Vaporizzati. Il primo fenomeno a colpire Ercolano fu quello che gli scienziati definiscono una corrente di densità piroclastica diluita (PDC), una nube di cenere incandescente con temperature comprese tra i 495° C e i 555° C che vaporizzò all'istante, come aveva dimostrato uno studio precedente, chiunque si trovò sulla sua strada, lasciando un sottile strato di cenere sul terreno. La devastante eruzione fu intensa (per le temperature altissime dei gas), ma breve.

Si salvi chi può... Qualche ora dopo il primo flusso piroclastico, però, ne arrivarono altri con temperature più "basse": tra i 465 e i 390° C e i 350 e i 315 °, che seppellirono la città di Ercolano sotto una coltre di cenere spessa 20 metri.

Una gigantesca nube nera, dal cielo, collassò lungo le pendici del Vesuvio, formando una colata piroclastica (composta da gas roventi, cenere, vapore acqueo e frammenti di magma) che si riversò, a 100 km orari, sulla spiaggia della città, senza lasciare scampo ai suoi abitanti, "vaporizzati" dalla colata rovente o inghiottiti da un mare, ormai fatto di lava.

Risorta dalle ceneri. Diversa fu la sorte toccata gli abitanti di Pompei, che invece vennero sepolti vivi da materiale grossolano, come pomici e lapilli. Tuttavia i Pompeiani potrebbero non essere morti per il soffocamento causato dalle ceneri, ma per un'ondata di calore (a circa 300 °C) provocata dall'eruzione. La posizione dei corpi ritrovati, ripiegati su loro stessi, si suppone non fosse dovuta al tentativo estremo di ripararsi dalle ceneri, ma dalle contrazioni muscolari innescate dall'intensità del calore.

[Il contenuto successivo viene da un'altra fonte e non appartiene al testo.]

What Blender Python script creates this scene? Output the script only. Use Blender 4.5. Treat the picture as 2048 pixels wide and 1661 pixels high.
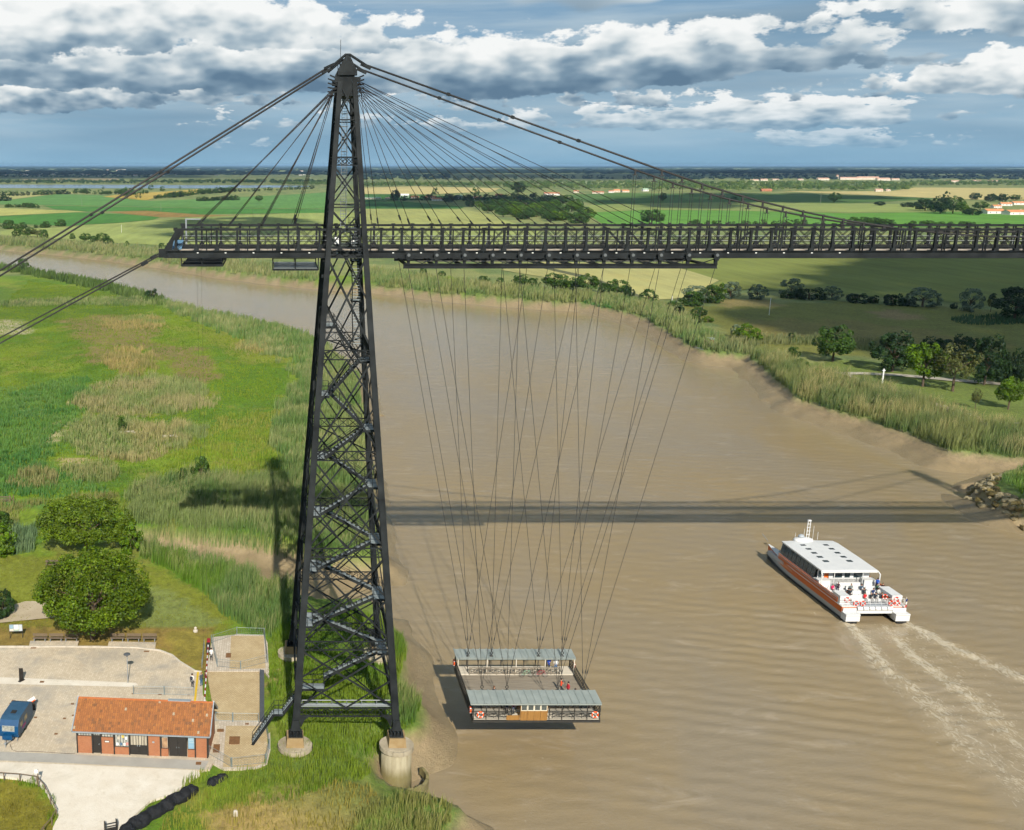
import bpy, bmesh, math, random
import numpy as np
from mathutils import Vector, Matrix

# ---------------------------------------------------------------- scene, camera, sky, sun, exposure
scene = bpy.context.scene
for _o in list(bpy.data.objects):
    bpy.data.objects.remove(_o, do_unlink=True)
COL = scene.collection
F_PX, X0, Y0, YH = 2100.0, 555.0, 830.5, 331.0        # focal length, principal point and horizon, in photo pixels
PITCH = math.atan((Y0 - YH) / F_PX)
CX, CY, CZ = -6.91, -111.4, 64.9
cam_data = bpy.data.cameras.new('camera')
cam_data.sensor_fit = 'HORIZONTAL'
cam_data.sensor_width = 36.0
cam_data.lens = 36.0 * F_PX / 2048.0
cam_data.shift_x = (1024.0 - X0) / 2048.0
cam_data.clip_start = 1.0
cam_data.clip_end = 120000.0
cam = bpy.data.objects.new('camera', cam_data)
COL.objects.link(cam)
cam.location = (CX, CY, CZ)
cam.rotation_euler = (math.pi / 2 - PITCH, 0, 0)
scene.camera = cam

SUN = Vector((0.113, -1.415, 1.0)).normalized()        # towards the sun
SUN_EL = math.asin(SUN.z)
SUN_AZ = math.atan2(SUN.x, SUN.y)                      # clockwise from +Y
sun_data = bpy.data.lights.new('sun', 'SUN')
sun_data.energy = 4.2
sun_data.angle = math.radians(0.5)
sun_data.color = (1.0, 0.93, 0.82)
sun = bpy.data.objects.new('sun', sun_data)
COL.objects.link(sun)
sun.rotation_euler = SUN.to_track_quat('Z', 'Y').to_euler()
sun.location = (0, -60, 160)

scene.view_settings.view_transform = 'Standard'
scene.view_settings.look = 'None'
scene.view_settings.exposure = 0.75
scene.view_settings.gamma = 1.0
scene.view_settings.use_curve_mapping = False
scene.render.engine = 'CYCLES'
scene.cycles.use_denoising = True

scene.cycles.max_bounces = 6
scene.cycles.diffuse_bounces = 2
scene.cycles.glossy_bounces = 2
scene.cycles.transmission_bounces = 4
scene.cycles.transparent_max_bounces = 8
scene.cycles.volume_bounces = 0
scene.cycles.use_adaptive_sampling = True
scene.cycles.adaptive_threshold = 0.03


class NT:
    """small helper to write node trees"""
    def __init__(s, tree):
        s.t = tree; s.n = tree.nodes; s.l = tree.links
    def new(s, kind, **kw):
        n = s.n.new(kind)
        for k, v in kw.items():
            if k == 'inp':
                for i, val in v.items():
                    s.set(n, i, val)
            else:
                setattr(n, k, v)
        return n
    def set(s, n, i, val):
        if isinstance(val, bpy.types.NodeSocket):
            s.l.new(val, n.inputs[i])
        else:
            n.inputs[i].default_value = val
    def math(s, op, a, b=0.0, c=0.0, clamp=False):
        n = s.n.new('ShaderNodeMath'); n.operation = op; n.use_clamp = clamp
        s.set(n, 0, a); s.set(n, 1, b); s.set(n, 2, c)
        return n.outputs[0]
    def vmath(s, op, a, b=(0, 0, 0)):
        n = s.n.new('ShaderNodeVectorMath'); n.operation = op
        s.set(n, 0, a)
        if op == 'SCALE': s.set(n, 3, b)
        else: s.set(n, 1, b)
        return n.outputs[0]
    def noise(s, vec, scale, detail=4.0, rough=0.55, dist=0.0, out=0):
        n = s.n.new('ShaderNodeTexNoise')
        if vec is not None: s.l.new(vec, n.inputs['Vector'])
        n.inputs['Scale'].default_value = scale; n.inputs['Detail'].default_value = detail
        n.inputs['Roughness'].default_value = rough; n.inputs['Distortion'].default_value = dist
        return n.outputs[out]
    def ramp(s, fac, stops, interp='LINEAR'):
        n = s.n.new('ShaderNodeValToRGB'); s.set(n, 0, fac)
        n.color_ramp.interpolation = interp
        e = n.color_ramp.elements
        while len(e) < len(stops): e.new(0.5)
        for k, (p, c) in enumerate(stops):
            e[k].position = p
            e[k].color = c if len(c) == 4 else (*c, 1.0)
        return n.outputs[0]
    def mix(s, fac, a, b, blend='MIX'):
        n = s.n.new('ShaderNodeMix'); n.data_type = 'RGBA'; n.blend_type = blend
        n.clamp_factor = True
        s.set(n, 0, fac)
        for i, v in ((6, a), (7, b)):
            if not isinstance(v, bpy.types.NodeSocket) and len(v) == 3: v = (*v, 1.0)
            s.set(n, i, v)
        return n.outputs[2]
    def maprange(s, v, a, b, c=0.0, d=1.0, smooth=False):
        n = s.n.new('ShaderNodeMapRange'); n.clamp = True
        if smooth: n.interpolation_type = 'SMOOTHSTEP'
        s.set(n, 0, v); s.set(n, 1, a); s.set(n, 2, b); s.set(n, 3, c); s.set(n, 4, d)
        return n.outputs[0]


def srgb(r, g, b, k=1.0):
    f = lambda v: (v / 255 / 12.92) if v <= 10 else ((v / 255 + 0.055) / 1.055) ** 2.4
    return (f(r) * k, f(g) * k, f(b) * k)


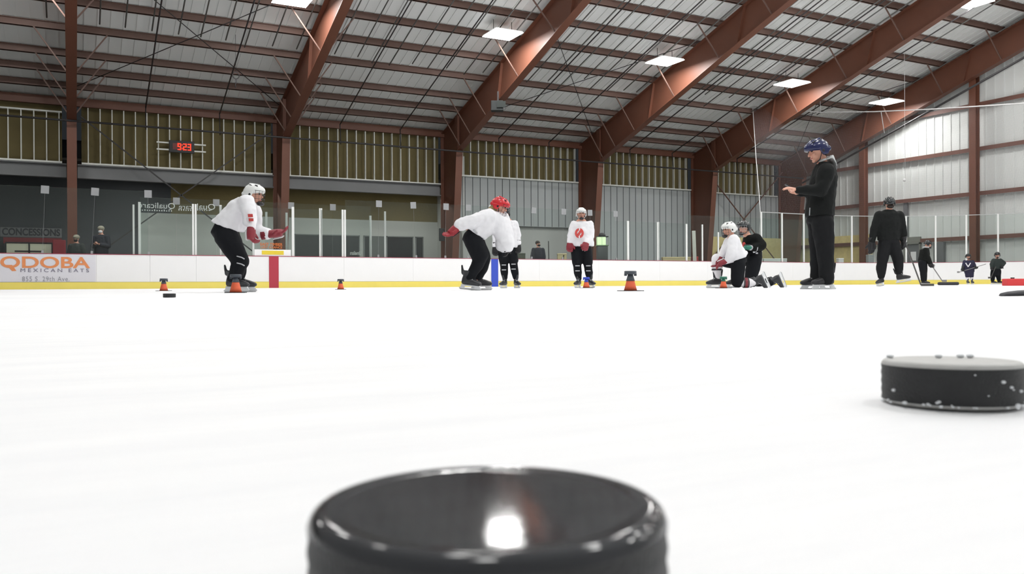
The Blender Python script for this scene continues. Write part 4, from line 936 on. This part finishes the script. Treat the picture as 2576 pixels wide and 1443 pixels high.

Gli abitanti di Pompei, dunque, non sono stati ritrovati inceneriti, ma intatti, nella stessa posizione in cui avevano esalato l'ultimo respiro, come ci mostrano i quattro calchi realizzati per la prima volta, nel 1863, dall'archeologo Giuseppe Fiorelli. La tecnica di Fiorelli, perfezionata nei secoli, prevedeva che il vuoto lasciato dalla decomposizione dei corpi, come un'impronta nella cenere solidificata intorno alle vittime, venisse riempito con il gesso liquido (oggi sostituito dalla resina), in modo da riprodurne fattezze ed esatta posizione.

Ercolano vs Pompei. Secondo lo studio, dunque, il motivo per cui a Ercolano non sono state trovate vittime nelle posizioni caratteristiche di Pompei sarebbe dovuto proprio al flusso piroclastico incandescente, che ha distrutto, tranne un rarissimo caso scoperto nel 2020, i tessuti molli dell'organismo. I ricercatori, infatti, ritengono che un'esplosione di quella portata abbia trasformato le vittime in un mucchio di ossa carbonizzate e cenere, il che spiegherebbe perché corpi ben conservati, come quelli di Pompei, non siano mai stati trovati a Ercolano.